→ **WRITTEN REQUEST**: Return the line containing "Generate a Blender", the line containing "def rgba(c): return (*lin(c), 1)", and every line between them, exactly as they stand. Output nothing else.

Records contained in a dataset:
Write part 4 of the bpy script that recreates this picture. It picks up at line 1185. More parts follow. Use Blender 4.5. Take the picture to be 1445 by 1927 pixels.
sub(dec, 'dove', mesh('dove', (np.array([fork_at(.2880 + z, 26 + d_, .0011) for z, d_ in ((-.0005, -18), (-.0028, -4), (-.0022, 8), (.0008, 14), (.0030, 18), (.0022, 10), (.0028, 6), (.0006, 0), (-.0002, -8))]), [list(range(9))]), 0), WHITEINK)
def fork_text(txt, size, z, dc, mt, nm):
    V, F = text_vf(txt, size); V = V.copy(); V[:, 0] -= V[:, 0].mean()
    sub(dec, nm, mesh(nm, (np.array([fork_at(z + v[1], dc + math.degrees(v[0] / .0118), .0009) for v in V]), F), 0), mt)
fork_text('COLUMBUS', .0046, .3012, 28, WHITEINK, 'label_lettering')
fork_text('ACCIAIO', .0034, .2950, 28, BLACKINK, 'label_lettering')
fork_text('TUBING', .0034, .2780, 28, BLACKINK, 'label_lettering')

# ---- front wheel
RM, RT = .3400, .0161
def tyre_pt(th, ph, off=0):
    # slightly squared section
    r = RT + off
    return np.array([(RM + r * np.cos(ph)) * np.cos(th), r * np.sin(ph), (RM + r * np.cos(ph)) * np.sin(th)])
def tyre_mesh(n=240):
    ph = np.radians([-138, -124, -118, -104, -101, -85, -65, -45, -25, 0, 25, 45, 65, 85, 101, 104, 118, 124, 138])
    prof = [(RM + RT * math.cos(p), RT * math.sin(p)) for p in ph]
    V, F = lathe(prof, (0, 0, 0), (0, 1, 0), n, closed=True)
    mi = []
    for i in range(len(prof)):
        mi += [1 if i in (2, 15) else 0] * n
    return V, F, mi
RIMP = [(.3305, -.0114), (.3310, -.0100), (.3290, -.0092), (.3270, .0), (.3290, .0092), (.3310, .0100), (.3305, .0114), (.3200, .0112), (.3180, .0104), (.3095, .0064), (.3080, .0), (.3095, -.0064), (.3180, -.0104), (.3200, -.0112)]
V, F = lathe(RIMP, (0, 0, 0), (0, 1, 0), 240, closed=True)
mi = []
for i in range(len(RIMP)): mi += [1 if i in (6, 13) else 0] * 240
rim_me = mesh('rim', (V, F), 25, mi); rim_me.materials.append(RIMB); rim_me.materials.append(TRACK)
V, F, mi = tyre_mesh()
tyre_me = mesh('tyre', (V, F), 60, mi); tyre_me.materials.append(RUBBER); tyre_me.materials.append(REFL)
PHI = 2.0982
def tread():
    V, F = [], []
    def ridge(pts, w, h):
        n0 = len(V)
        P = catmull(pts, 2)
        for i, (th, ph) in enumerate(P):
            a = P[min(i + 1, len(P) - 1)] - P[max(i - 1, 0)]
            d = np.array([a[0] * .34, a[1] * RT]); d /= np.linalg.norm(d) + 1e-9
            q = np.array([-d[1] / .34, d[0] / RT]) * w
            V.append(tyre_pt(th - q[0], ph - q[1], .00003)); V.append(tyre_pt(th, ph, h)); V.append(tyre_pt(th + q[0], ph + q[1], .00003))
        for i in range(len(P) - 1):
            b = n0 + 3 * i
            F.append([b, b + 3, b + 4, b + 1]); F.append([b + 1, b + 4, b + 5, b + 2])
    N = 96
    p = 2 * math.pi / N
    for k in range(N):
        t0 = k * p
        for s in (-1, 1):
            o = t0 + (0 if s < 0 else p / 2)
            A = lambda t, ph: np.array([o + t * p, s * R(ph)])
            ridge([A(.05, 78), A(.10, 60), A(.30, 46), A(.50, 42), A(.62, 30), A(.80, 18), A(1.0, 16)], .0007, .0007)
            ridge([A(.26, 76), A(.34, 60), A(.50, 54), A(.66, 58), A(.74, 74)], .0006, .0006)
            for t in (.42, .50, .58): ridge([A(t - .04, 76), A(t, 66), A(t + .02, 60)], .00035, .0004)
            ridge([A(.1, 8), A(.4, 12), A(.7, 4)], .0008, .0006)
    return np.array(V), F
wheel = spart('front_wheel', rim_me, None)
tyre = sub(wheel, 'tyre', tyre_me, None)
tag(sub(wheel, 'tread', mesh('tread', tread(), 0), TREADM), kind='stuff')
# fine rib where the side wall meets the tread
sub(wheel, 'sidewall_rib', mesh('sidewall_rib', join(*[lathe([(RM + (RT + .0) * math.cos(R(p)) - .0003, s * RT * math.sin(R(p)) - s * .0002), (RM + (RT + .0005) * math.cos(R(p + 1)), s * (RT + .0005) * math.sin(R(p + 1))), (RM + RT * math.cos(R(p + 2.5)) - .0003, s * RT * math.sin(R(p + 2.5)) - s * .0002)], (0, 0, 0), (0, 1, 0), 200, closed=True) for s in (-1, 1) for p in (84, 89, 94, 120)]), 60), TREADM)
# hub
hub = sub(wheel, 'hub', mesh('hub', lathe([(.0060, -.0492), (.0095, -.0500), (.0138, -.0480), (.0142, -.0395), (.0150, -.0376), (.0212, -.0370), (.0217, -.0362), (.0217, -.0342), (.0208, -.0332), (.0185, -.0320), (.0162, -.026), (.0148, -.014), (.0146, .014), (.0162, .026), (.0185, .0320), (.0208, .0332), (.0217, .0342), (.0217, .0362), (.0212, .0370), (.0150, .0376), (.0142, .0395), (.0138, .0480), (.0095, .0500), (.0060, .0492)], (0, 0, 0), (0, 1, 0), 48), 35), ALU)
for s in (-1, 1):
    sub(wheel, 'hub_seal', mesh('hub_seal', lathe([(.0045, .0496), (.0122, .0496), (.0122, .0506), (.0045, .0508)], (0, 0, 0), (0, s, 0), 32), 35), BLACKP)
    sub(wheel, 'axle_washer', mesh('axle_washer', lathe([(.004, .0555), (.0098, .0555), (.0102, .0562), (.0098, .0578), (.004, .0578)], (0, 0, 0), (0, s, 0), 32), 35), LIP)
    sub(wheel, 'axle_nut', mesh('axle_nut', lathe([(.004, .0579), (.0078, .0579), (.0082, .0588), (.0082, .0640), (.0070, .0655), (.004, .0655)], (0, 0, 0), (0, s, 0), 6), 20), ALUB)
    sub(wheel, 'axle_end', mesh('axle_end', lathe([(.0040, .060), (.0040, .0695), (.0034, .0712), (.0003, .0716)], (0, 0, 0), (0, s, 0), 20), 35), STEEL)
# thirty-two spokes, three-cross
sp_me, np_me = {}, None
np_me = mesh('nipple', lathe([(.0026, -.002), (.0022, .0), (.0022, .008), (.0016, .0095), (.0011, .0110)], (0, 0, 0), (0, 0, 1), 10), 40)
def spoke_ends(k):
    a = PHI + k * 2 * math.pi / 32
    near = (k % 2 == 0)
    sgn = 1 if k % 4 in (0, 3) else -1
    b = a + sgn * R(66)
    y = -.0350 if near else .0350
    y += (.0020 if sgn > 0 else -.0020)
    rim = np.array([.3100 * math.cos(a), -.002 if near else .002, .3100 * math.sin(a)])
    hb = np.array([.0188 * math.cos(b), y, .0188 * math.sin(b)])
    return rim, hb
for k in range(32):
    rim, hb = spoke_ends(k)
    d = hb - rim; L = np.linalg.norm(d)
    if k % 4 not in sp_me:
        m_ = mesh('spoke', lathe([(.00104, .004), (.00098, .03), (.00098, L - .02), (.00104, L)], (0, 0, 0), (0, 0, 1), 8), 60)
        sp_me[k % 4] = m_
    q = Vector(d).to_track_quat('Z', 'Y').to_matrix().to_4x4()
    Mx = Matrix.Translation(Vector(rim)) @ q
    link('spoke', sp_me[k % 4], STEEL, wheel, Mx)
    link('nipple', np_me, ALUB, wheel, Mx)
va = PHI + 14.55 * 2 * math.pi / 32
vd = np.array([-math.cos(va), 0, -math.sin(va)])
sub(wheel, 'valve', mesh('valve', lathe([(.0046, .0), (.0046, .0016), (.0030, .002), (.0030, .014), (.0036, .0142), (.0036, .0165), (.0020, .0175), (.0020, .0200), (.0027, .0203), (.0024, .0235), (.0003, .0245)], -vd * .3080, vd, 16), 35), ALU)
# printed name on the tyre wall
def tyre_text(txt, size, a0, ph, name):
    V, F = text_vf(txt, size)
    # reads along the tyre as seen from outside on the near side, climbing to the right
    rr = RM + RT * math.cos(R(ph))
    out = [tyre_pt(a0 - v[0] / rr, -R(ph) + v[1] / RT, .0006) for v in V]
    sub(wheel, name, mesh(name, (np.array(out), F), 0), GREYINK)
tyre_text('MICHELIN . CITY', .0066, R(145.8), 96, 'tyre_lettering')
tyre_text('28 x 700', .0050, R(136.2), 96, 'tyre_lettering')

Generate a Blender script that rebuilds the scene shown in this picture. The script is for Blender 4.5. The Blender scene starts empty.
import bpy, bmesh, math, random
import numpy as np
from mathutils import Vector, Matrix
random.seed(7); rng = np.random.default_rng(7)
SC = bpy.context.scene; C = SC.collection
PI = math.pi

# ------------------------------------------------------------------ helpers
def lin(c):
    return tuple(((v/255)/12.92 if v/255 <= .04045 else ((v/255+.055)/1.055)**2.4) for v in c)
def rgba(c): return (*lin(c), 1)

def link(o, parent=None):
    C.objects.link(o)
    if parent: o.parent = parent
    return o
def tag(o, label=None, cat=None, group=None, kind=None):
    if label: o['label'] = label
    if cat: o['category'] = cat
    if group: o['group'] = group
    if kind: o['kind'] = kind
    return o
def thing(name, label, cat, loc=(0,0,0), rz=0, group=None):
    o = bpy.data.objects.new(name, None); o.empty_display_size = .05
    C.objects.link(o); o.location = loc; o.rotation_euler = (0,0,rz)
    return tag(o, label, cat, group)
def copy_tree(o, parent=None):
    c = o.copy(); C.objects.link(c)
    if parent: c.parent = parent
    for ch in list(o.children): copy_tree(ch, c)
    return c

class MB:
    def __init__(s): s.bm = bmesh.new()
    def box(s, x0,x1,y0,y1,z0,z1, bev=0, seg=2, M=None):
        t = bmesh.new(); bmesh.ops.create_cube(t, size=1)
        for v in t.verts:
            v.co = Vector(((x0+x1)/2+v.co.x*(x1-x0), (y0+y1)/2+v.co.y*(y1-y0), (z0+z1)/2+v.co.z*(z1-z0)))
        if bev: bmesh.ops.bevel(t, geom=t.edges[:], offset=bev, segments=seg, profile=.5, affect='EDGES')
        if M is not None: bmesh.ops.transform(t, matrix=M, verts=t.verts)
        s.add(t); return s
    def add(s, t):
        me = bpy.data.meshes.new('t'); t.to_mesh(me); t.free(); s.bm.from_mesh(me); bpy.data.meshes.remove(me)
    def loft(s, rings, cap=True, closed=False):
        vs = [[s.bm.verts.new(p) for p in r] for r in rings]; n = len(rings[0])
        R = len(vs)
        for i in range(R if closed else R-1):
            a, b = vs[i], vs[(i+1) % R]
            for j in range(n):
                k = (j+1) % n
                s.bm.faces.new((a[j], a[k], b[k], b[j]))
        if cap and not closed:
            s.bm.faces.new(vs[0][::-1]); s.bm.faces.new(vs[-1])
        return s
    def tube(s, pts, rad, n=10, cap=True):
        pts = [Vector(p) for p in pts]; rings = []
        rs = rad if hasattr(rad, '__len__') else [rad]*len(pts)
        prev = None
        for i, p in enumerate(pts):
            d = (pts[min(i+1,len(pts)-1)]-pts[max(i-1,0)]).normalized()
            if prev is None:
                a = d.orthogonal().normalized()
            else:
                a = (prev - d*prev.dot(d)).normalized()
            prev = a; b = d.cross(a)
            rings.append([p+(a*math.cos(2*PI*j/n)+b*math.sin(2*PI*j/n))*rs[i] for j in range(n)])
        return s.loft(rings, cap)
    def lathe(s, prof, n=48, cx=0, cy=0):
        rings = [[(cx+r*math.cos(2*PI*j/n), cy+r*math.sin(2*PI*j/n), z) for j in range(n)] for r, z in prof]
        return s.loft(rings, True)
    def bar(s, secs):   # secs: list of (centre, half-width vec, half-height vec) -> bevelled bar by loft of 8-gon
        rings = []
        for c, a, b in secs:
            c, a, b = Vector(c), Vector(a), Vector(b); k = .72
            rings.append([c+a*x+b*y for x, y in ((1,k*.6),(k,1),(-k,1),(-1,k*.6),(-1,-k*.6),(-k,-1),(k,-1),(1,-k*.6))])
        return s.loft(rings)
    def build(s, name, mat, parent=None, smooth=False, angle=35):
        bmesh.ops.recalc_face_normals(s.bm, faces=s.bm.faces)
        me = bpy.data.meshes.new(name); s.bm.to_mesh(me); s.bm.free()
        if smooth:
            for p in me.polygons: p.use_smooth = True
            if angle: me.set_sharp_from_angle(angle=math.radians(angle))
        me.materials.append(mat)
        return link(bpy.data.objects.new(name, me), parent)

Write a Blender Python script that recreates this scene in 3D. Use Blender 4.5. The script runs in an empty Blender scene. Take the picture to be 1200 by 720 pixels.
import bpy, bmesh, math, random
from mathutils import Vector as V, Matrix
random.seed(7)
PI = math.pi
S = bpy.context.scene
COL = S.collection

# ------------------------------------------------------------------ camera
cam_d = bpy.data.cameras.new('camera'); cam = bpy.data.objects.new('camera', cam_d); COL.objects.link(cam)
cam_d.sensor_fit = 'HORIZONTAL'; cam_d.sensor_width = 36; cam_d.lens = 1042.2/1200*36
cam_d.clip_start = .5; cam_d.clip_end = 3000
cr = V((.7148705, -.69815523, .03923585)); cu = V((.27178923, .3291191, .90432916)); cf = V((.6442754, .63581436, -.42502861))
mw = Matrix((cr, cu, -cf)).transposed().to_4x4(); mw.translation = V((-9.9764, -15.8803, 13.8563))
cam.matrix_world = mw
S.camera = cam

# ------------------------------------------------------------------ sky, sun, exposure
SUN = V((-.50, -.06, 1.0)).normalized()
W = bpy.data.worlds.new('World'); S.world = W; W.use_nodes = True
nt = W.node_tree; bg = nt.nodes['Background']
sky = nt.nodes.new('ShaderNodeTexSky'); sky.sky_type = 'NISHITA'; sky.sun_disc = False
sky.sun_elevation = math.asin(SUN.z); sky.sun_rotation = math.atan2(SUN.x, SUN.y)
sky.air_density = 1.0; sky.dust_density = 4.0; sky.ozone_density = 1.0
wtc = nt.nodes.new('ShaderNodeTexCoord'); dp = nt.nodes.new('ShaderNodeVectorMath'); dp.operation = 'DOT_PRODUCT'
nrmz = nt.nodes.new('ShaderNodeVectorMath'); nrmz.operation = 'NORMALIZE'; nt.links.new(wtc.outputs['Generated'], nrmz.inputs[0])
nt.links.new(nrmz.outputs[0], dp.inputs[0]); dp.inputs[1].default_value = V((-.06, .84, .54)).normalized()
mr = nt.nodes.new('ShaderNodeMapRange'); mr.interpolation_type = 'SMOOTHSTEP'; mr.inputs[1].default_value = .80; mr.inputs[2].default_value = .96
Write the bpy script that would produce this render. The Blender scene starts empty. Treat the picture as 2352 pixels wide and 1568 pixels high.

→ **TASK RESPONSE**:
Generate a Blender script that rebuilds the scene shown in this picture. The script is for Blender 4.5. The Blender scene starts empty.
import bpy, bmesh, math, random
import numpy as np
from mathutils import Vector, Matrix
random.seed(7); rng = np.random.default_rng(7)
SC = bpy.context.scene; C = SC.collection
PI = math.pi

# ------------------------------------------------------------------ helpers
def lin(c):
    return tuple(((v/255)/12.92 if v/255 <= .04045 else ((v/255+.055)/1.055)**2.4) for v in c)
def rgba(c): return (*lin(c), 1)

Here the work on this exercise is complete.